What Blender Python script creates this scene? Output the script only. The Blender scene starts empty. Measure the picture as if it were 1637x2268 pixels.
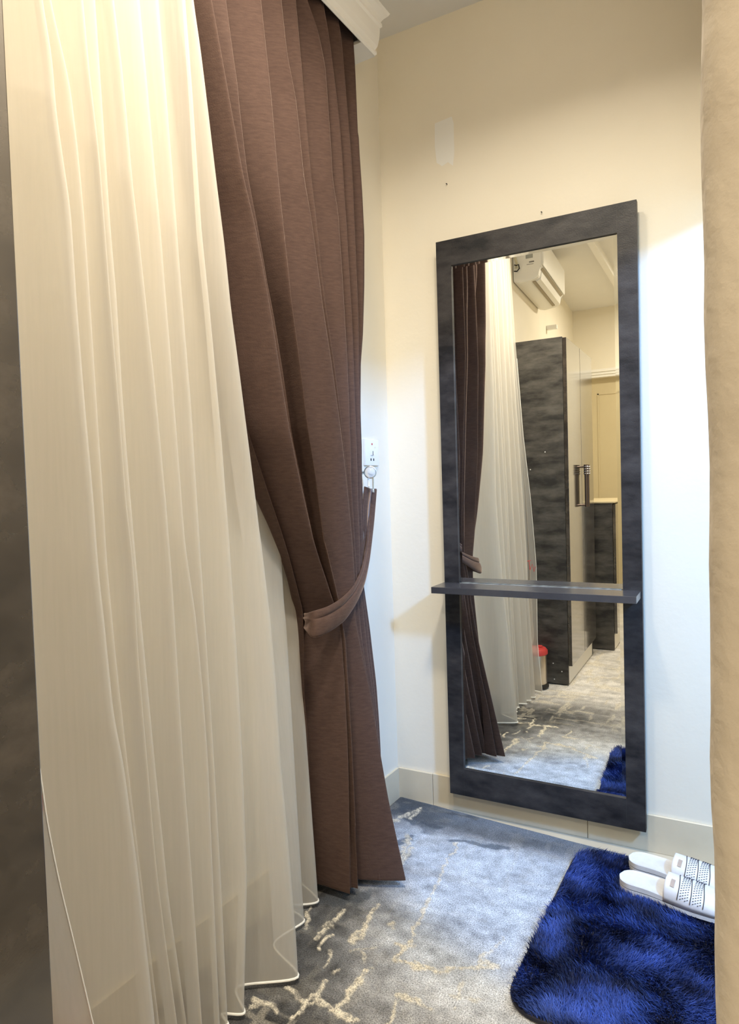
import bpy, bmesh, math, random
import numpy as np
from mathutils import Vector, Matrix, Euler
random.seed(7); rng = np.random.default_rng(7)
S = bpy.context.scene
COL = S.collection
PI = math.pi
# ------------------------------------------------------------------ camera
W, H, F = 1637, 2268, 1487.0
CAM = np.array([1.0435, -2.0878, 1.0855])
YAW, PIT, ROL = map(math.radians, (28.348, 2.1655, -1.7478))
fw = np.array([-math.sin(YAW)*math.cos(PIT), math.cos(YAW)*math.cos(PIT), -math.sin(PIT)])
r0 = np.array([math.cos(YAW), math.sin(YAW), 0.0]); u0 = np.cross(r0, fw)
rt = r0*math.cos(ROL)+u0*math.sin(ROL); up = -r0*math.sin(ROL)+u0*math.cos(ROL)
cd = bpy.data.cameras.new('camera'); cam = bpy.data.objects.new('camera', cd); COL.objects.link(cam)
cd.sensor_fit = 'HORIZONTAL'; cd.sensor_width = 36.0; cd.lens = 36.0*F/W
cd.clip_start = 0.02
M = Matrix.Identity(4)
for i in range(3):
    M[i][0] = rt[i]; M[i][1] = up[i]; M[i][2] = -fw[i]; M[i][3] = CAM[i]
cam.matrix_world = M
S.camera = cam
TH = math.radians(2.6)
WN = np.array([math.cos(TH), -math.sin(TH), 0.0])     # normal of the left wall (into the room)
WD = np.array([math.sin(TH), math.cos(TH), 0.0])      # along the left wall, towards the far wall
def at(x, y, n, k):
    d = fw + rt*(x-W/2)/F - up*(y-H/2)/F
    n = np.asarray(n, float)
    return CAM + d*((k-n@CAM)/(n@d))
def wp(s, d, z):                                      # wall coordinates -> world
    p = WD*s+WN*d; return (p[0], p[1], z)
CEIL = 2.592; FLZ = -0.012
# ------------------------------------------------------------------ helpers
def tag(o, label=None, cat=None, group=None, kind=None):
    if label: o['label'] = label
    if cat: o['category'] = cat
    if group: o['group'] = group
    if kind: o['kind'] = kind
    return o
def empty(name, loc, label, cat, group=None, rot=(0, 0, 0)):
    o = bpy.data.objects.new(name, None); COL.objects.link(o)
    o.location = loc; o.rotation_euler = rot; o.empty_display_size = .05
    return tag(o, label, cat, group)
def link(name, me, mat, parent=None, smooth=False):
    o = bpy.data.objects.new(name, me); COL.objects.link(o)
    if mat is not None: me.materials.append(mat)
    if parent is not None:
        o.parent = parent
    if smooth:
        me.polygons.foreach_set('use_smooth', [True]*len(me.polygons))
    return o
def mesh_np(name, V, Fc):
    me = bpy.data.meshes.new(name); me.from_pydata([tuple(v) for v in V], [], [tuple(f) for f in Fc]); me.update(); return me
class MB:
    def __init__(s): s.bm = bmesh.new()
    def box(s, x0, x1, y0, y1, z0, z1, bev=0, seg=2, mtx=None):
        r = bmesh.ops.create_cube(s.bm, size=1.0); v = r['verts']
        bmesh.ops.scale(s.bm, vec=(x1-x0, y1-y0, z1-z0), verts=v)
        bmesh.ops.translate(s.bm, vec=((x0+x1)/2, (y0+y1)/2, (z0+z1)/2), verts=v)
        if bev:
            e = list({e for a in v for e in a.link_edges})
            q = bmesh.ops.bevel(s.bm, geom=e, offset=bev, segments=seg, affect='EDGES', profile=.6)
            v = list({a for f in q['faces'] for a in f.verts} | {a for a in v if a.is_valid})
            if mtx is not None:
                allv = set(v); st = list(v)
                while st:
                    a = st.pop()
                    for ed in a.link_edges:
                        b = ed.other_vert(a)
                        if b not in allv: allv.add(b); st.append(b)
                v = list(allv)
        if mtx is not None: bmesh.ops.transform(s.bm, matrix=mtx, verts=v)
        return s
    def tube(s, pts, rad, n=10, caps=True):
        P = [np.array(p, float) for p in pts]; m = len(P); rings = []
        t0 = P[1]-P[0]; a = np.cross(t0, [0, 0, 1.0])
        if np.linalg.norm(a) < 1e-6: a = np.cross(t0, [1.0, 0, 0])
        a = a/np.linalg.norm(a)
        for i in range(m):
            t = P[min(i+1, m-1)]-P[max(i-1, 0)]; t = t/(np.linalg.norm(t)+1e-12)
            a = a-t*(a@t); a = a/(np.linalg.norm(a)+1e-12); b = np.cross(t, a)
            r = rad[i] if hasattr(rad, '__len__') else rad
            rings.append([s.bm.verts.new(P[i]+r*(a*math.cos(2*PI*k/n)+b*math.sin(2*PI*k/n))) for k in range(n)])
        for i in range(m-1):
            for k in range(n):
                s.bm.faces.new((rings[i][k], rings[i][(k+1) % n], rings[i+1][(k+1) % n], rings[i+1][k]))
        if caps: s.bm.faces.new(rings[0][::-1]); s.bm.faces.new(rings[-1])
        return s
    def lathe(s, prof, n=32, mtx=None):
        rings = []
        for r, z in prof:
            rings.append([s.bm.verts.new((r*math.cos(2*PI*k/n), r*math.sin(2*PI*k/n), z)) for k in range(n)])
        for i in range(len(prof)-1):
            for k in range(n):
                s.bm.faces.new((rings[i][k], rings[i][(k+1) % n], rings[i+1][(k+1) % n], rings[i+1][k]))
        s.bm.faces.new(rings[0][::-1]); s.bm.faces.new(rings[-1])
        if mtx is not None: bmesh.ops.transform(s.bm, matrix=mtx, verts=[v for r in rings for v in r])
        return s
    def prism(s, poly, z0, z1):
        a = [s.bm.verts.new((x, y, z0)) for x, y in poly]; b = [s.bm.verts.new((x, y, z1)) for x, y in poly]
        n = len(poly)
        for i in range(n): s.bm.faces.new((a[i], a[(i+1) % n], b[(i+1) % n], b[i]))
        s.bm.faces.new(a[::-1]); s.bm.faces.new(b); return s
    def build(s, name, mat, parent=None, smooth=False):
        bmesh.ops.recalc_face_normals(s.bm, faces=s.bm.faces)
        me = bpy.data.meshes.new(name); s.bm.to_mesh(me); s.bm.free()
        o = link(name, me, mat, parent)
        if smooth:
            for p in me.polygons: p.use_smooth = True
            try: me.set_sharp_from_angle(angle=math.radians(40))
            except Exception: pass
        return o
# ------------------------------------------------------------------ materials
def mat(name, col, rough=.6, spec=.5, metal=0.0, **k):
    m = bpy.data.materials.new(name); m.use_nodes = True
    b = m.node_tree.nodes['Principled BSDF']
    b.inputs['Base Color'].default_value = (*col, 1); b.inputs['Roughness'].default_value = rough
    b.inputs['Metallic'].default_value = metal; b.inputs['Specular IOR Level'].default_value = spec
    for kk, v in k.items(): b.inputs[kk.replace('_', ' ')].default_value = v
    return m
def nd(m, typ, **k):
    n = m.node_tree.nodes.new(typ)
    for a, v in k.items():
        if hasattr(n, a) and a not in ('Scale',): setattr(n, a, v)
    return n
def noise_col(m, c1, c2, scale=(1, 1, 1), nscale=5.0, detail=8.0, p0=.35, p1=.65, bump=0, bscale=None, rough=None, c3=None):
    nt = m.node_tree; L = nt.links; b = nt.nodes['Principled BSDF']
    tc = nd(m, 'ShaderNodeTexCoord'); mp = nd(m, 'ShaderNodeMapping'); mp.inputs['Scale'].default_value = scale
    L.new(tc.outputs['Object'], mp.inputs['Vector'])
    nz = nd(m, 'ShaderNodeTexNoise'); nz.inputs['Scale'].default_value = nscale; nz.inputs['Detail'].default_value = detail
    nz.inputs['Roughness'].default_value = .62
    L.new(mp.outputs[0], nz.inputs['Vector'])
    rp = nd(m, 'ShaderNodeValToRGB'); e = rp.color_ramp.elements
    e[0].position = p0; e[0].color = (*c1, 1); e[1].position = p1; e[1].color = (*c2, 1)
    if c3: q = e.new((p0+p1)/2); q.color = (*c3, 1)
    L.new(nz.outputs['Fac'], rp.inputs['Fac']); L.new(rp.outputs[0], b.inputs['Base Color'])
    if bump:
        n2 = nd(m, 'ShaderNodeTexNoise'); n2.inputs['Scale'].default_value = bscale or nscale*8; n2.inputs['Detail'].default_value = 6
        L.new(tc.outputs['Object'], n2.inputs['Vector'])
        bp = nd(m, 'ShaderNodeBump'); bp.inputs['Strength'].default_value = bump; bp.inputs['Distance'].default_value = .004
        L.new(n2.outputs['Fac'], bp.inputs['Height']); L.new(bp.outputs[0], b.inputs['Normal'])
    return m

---

:: Challenge ::
In the listing above, find the lines holding the word "scene" and copy them.

:: Result of this exercise ::
What Blender Python script creates this scene? Output the script only. The Blender scene starts empty. Measure the picture as if it were 1637x2268 pixels.
S = bpy.context.scene